» Your instructions
Repeat verbatim only the lines from the opening of the material below through the one that contains "PI = math.pi".
---*---
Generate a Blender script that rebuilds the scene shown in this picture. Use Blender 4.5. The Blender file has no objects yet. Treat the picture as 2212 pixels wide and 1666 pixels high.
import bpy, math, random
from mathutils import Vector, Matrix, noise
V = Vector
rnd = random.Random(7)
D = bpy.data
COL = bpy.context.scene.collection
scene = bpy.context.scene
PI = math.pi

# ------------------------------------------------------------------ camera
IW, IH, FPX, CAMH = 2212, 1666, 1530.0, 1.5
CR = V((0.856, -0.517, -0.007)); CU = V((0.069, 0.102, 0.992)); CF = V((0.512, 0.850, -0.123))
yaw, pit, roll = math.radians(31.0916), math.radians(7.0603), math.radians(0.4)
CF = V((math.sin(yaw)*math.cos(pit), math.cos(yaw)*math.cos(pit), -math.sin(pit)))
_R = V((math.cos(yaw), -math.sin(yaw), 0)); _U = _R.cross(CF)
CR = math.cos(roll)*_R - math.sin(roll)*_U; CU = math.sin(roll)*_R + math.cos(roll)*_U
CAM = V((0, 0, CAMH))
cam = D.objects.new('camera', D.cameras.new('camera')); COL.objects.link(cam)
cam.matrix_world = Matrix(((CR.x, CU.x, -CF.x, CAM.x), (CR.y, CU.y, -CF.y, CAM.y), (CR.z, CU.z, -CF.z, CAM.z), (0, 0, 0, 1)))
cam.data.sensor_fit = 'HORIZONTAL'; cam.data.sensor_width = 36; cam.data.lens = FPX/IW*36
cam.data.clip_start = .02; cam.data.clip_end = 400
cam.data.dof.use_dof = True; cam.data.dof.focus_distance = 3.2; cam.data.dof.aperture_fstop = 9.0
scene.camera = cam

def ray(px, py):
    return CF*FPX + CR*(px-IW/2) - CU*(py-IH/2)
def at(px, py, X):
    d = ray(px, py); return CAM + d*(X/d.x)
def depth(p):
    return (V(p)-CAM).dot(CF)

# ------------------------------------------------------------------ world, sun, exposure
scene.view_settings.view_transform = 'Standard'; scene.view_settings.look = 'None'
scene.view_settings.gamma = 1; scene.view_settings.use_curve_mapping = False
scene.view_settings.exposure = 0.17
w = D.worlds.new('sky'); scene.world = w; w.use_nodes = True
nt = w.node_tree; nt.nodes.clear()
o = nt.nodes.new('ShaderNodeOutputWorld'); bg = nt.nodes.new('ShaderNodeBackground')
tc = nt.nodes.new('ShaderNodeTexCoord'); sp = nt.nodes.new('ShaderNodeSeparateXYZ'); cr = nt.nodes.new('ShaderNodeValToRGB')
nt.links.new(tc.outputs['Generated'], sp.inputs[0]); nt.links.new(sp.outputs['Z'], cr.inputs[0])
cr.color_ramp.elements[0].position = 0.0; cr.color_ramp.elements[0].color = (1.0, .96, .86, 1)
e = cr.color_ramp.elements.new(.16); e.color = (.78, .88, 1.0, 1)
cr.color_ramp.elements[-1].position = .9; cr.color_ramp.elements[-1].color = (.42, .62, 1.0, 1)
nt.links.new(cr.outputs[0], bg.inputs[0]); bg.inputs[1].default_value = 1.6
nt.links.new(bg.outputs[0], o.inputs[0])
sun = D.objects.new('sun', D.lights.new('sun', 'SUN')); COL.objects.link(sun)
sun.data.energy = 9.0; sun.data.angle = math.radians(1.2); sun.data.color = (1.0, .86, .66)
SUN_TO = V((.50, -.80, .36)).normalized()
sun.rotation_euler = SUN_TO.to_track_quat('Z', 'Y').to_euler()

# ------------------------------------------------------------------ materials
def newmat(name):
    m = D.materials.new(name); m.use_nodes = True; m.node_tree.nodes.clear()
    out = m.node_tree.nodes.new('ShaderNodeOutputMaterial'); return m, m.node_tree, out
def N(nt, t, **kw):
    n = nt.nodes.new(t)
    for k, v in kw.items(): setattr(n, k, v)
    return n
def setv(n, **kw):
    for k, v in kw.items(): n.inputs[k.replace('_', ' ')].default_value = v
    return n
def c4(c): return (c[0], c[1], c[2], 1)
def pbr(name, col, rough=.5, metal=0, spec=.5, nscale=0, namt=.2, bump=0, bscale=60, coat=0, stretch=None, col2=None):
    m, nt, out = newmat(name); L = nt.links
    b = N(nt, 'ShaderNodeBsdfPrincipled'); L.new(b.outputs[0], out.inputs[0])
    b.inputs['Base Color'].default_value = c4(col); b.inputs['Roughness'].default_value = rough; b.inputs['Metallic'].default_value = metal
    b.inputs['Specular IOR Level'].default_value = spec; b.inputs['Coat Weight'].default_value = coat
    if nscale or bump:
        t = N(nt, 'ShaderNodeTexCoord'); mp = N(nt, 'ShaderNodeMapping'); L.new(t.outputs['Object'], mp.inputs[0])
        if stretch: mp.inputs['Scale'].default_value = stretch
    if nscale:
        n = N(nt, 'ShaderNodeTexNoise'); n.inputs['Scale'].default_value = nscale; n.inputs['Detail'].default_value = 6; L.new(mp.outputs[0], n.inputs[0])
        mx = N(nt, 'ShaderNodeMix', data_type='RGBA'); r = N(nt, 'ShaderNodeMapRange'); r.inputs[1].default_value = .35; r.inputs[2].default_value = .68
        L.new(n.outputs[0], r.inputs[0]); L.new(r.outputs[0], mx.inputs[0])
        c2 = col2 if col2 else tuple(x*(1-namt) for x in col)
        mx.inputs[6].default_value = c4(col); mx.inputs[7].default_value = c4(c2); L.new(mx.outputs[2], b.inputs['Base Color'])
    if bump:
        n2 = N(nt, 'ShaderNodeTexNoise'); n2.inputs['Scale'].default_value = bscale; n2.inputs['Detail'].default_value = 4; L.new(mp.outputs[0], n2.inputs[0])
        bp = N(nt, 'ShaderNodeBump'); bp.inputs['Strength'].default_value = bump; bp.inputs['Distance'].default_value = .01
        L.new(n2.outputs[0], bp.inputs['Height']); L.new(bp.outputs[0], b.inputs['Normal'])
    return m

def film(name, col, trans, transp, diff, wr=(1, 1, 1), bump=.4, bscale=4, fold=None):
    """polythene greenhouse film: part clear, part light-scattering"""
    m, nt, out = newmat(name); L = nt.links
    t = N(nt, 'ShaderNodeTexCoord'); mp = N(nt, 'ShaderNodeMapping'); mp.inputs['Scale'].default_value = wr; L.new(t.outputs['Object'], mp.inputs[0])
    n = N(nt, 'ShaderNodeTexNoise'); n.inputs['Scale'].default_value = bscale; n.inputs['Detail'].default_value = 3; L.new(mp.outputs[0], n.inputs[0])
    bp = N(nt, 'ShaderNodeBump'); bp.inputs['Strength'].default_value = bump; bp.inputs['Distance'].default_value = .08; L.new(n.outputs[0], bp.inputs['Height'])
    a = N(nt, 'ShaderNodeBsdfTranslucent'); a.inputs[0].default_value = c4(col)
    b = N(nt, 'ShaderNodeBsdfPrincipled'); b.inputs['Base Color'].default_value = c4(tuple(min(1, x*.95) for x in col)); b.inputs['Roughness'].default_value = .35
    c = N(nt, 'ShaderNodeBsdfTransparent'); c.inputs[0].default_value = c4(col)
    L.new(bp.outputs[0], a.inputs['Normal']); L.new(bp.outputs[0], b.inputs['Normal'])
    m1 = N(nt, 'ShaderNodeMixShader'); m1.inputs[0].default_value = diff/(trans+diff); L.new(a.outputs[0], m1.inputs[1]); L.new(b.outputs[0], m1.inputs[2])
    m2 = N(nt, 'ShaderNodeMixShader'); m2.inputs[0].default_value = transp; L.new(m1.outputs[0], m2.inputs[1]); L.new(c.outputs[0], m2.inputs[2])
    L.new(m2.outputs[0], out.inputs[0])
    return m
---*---
» The result
Generate a Blender script that rebuilds the scene shown in this picture. Use Blender 4.5. The Blender file has no objects yet. Treat the picture as 2212 pixels wide and 1666 pixels high.
import bpy, math, random
from mathutils import Vector, Matrix, noise
V = Vector
rnd = random.Random(7)
D = bpy.data
COL = bpy.context.scene.collection
scene = bpy.context.scene
PI = math.pi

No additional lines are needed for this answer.